The Comptroller and Auditor General (CAG) of India has rapped the Karnataka government for its failure to initiate any time-bound action plan to monitor the implementation of the Karnataka Mineral Policy (KMP), 2008.

“Even after a lapse of three years of formation of the committee under the chairmanship of secretary, commerce and industries department, the government of Karnataka has not formulated any time-bound action plan to monitor the implementation of the KMP so that the desired objectives of the policy are achieved in a time-bound manner,” CAG said in its latest report, ‘Controls and Systems for Sustainable Mining in Karnataka.’

 

The report was tabled in the winter session of the Assembly held at Suvarna Vidhana Soudha in Belgaum last month.

The state government announced its mineral policy in 2008 with the objective to promote transparency in granting mining concessions and maximise value addition to the minerals extracted within the state by encouraging maximum investments in downstream industries. It was aimed to promote indigenous utilisation of iron ore fines and beneficiation of low-grade ores, promote scientific mining and good environmental management and also formulate rules to regulate mineral trade.

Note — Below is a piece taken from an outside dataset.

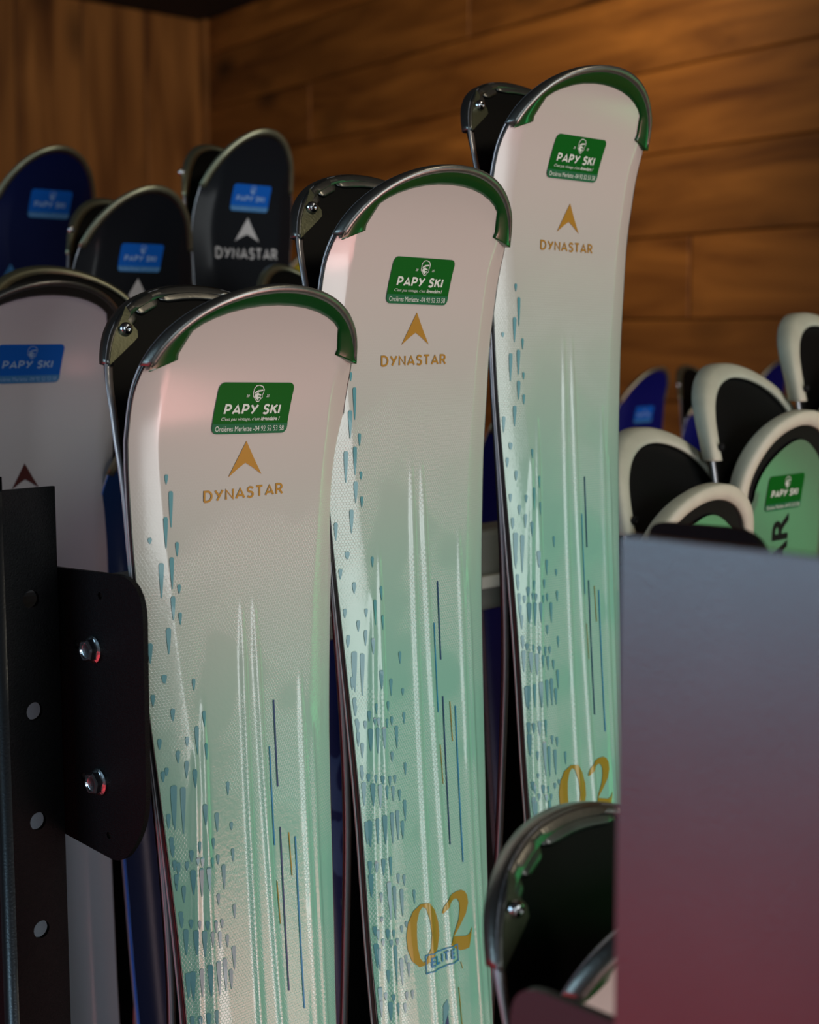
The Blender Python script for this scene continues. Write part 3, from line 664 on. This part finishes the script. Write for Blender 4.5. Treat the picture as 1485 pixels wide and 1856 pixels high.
# ---------------------------------------------------------------- placing further skis: top of the tip silhouette seen at (px, py), ski plane at y=Y
def origin_for_tip(px, py, Y, S, flip=False):
    v = S.vw+(S.vt-S.vw)*0.965; w = S.w(v)/10; u = -0.02
    P = ray_y(px, py, Y+(w if flip else -w))
    return Vector((P.x-u, Y, P.z-v/10))
def tail(S, place): S.len = (place.z-Z_SHELF)*10; return S
I3 = Matrix.Identity(3); RZ = Matrix.Rotation(math.pi, 3, 'Z')
def dark_shape(scale=0.95, vw=0.12, p=2.3, **k): return Shape(vw=vw, vt=0.952, p=p, scale=scale, bev=0.16, drop=0.05, **k)

GR = 'skis stored upright in the racks behind'
# white ski at the left edge with blue sticker
S = Shape(scale=1.0, bev=0.12, drop=0.04); pl = origin_for_tip(52, 516, 0.83, S); tail(S, pl)
T = ski('ski', 'white ski with blue sticker and dark red arrow at the left edge', 'ski', GR, pl, I3, S, COOL_SHEET, cols=40, prot_m=PROTECT_GREY)
shop_sticker(S, T, -.32, .15, .345, .58, blue=True, detail=1)
V, Fc = logo_arrow(-0.09, -0.31); decal(S, 'arrow_logo', V, Fc, MAROON_PRINT, T)
S = Shape(scale=1.0); pl2 = origin_for_tip(38, 492, 0.843, S, True); tail(S, pl2)
ski('ski', 'dark tip edge just above the white blue-stickered ski at the left', 'ski', GR, pl2, RZ, S, CHAR_SHEET, cols=16, style='thin', base_side=True)
# charcoal skis with blue stickers
def charcoal(px, py, Y, sc, label, sheet_m=CHAR_SHEET, arrow=True, st=(-.20, .20, .33, .545)):
    S = dark_shape(sc); pl = origin_for_tip(px, py, Y, S); tail(S, pl)
    T = ski('ski', label, 'ski', GR, pl, I3, S, sheet_m, cols=36, style='thin', rim_m=OLIVE_RIM)
    if st: shop_sticker(S, T, *st, blue=True, detail=1)
    if arrow:
        V, Fc = logo_arrow(0.0, 0.085, 0.13, 0.195) if arrow != 'blue' else logo_arrow(-.38, -.33, 0.16, 0.26); decal(S, 'arrow_logo', V, Fc, WHITE_PRINT if arrow != 'blue' else BLUE_BAND, T)
        if arrow != 'blue': text_on(S, 'brand_lettering', 'DYNASTAR', -.33, .33, -.06, .035, WHITE_PRINT, T)
    return pl
def back_of(px, py, Y, label, S=None, rim=OLIVE_RIM, style='thin', side=None):
    S = S or dark_shape(0.95); pl = origin_for_tip(px, py, Y, S, True); tail(S, pl)
    return ski('ski', label, 'ski', GR, pl, RZ, S, CHAR_SHEET, cols=16, style=style, base_side=True, rim_m=rim, side_m=side)
charcoal(244, 346, 1.0, 0.93, 'charcoal ski with blue sticker directly behind the left tall white ski')
charcoal(450, 242, 1.0, 0.86, 'charcoal ski with complete white brand lettering, highest of the charcoal ones')
back_of(152, 369, 1.014, 'dark base-side ski tip just left of the lower charcoal ski')
back_of(346, 270, 1.014, 'dark base-side ski tip just left of the highest charcoal ski', S=dark_shape(0.86))
charcoal(76, 272, 1.23, 0.93, 'navy ski with pale blue sticker at the far left against the wood wall', NAVY_SHEET, 'blue', (-.215, .215, .35, .60))
back_of(470, 489, 0.90, 'black ski tip with olive edge peeking above the leftmost tall white ski', S=dark_shape(0.72, vw=.2))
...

According to the CAG report, the state government constituted a state-level coordination-cum-empowered committee under the chairmanship of the chief secretary to speed up allocation of mineral concessions (leases) in respect of raw materials for the steel sector. The functions of the committee included reviewing the implementation of the KMP 2008, building up of a computerised database, streamlining and simplification of grant of mineral concessions and to review action taken by different departments to check illegal mining.

“Though five meetings were held till January 2012, we noticed that action plans were not drawn up for speedy allocation of the mining leases to the steel sector and no efforts for implementation of KMP were found on record,” the CAG report said.

Captive mining leases
The CAG has also pointed out that the state government did not grant any captive mining leases to integrated steel plants despite constituting a high level committee in May 2007 headed by the chief secretary to grant such mining leases.

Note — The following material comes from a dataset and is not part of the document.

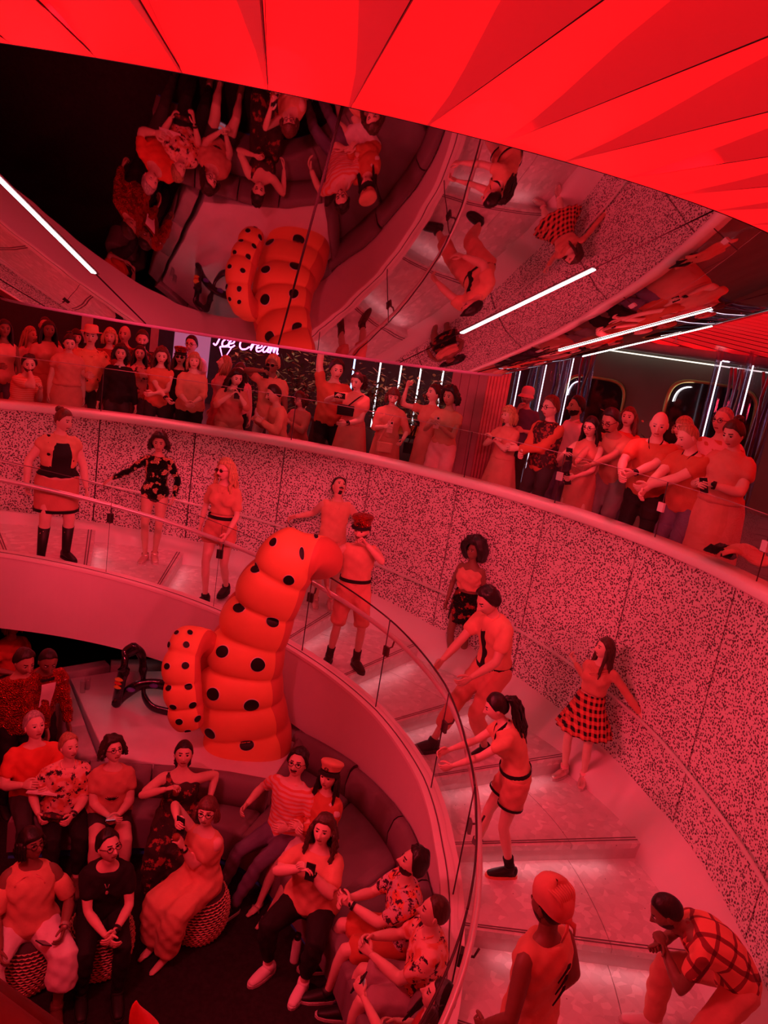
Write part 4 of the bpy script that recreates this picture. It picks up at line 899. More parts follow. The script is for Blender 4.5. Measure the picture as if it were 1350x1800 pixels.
# ---- hands: palm with four fingers and a thumb
def hand_geo(curl, side, spread=.0):
    """wrist at origin, fingers along +Z, palm facing -Y, thumb on side*+X"""
    mb = MB(); mb.tube([(0, 0, -.02), (0, 0, .02), (0, 0, .055), (0, 0, .085)], [.022, .032, .040, .037], [.018, .014, .013, .011], n=10, round_caps=.4)
    for i, (x, L, r) in enumerate(((.029, .072, .0085), (.010, .082, .009), (-.010, .076, .0088), (-.028, .060, .0078))):
        p = np.array([x * side, 0, .08]); d = np.array([x * side * (1.2 + spread * 6), 0, 1.0]); d = _norm(d); pts = [p - d * .015]; ang = 0
        for k, fr in enumerate((.45, .32, .23)):
            pts.append(p.copy()); ang += curl * (1.0, 1.15, .8)[k] * (1 + .06 * i); p = p + L * fr * np.array([d[0], -math.sin(ang), math.cos(ang) * d[2]])
        pts.append(p); mb.tube(pts, [r, r * 1.05, r, r * .92, r * .72], side=(1, 0, 0), n=7, round_caps=.8)
    b = np.array([.026 * side, -.004, .018]); c = curl * .5
    mb.tube([b, b + np.array([.022 * side, -.008 - .012 * c, .022]), b + np.array([.030 * side, -.016 - .03 * c, .050]), b + np.array([.028 * side - .012 * c * side, -.022 - .05 * c, .074])], [.013, .0125, .010, .0075], n=7, round_caps=.8)
    return mb

PEND = []          # (object, voxel, smooth, extra) meshes waiting for the union/remesh pass
def pend(mb, name, mats, parent, vox, it, extra=None, wrinkle=0.0):
    V, F, _ = mb.arrays(); me = mkmesh(name, V, F, None, True); o = obj(name, me, mats, parent); PEND.append((o, vox, it, extra, wrinkle)); return o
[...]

“The department of mines and geology accepted in September 2012 that no leases were sanctioned to the integrated steel plants after 2007 despite receiving thousands of applications from companies willing to establish steel plants in the state. The government of Karnataka had recommended to the government of India iron ore leases to 11 applications who had established steel plants in the state,” the CAG report said.

The CAG also pointed out that the Karnataka government did not earmark 15 per cent of the annual royalties collected towards the Mineral Development Fund (MDF) for building infrastructure in mining areas. No new railway lines were commissioned, it said.

In its recommendations to the government, the CAG said that the state government might consider putting in place a system for monitoring the implementation of the KMP in a time-bound manner so that desired objectives of the KMP are achieved within a fixed time frame.

“The government may consider creation of a MDF to undertake the task of building infrastructure in mining areas and make efforts to get the railway lines commissioned to augment the transport facilities in mining areas,” the report said.